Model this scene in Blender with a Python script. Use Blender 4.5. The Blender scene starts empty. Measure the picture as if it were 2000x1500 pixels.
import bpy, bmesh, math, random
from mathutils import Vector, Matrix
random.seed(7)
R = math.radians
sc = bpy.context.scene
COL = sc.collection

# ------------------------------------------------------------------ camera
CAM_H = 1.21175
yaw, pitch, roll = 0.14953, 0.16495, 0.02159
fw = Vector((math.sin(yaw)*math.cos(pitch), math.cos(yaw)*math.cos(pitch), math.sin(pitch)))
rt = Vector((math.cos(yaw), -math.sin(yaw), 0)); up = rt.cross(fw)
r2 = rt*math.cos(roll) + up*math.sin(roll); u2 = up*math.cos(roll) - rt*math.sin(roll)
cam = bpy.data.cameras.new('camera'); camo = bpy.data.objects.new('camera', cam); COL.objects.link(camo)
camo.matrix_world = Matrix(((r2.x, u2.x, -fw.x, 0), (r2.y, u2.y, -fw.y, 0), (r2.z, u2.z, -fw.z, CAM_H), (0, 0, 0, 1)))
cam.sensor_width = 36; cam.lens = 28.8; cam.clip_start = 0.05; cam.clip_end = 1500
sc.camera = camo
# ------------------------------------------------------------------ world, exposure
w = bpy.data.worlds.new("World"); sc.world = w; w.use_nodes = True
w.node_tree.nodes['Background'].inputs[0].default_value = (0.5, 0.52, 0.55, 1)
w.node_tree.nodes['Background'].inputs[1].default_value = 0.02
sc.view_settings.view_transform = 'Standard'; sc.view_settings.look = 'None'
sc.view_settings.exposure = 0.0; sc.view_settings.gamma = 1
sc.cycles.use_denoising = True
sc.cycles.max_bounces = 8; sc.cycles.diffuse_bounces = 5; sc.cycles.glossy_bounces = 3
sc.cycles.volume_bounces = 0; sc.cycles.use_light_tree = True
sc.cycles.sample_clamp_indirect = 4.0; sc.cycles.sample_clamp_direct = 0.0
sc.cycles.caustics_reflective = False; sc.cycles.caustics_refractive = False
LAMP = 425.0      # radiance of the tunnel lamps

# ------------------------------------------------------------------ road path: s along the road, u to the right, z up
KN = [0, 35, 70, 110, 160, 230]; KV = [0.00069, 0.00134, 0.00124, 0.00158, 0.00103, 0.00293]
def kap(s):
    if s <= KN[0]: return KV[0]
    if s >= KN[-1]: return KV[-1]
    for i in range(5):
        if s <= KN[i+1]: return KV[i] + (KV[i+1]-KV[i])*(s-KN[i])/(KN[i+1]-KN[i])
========
Identify and copy lines that hold the string "scene".

Model this scene in Blender with a Python script. Use Blender 4.5. The Blender scene starts empty. Measure the picture as if it were 2000x1500 pixels.
sc = bpy.context.scene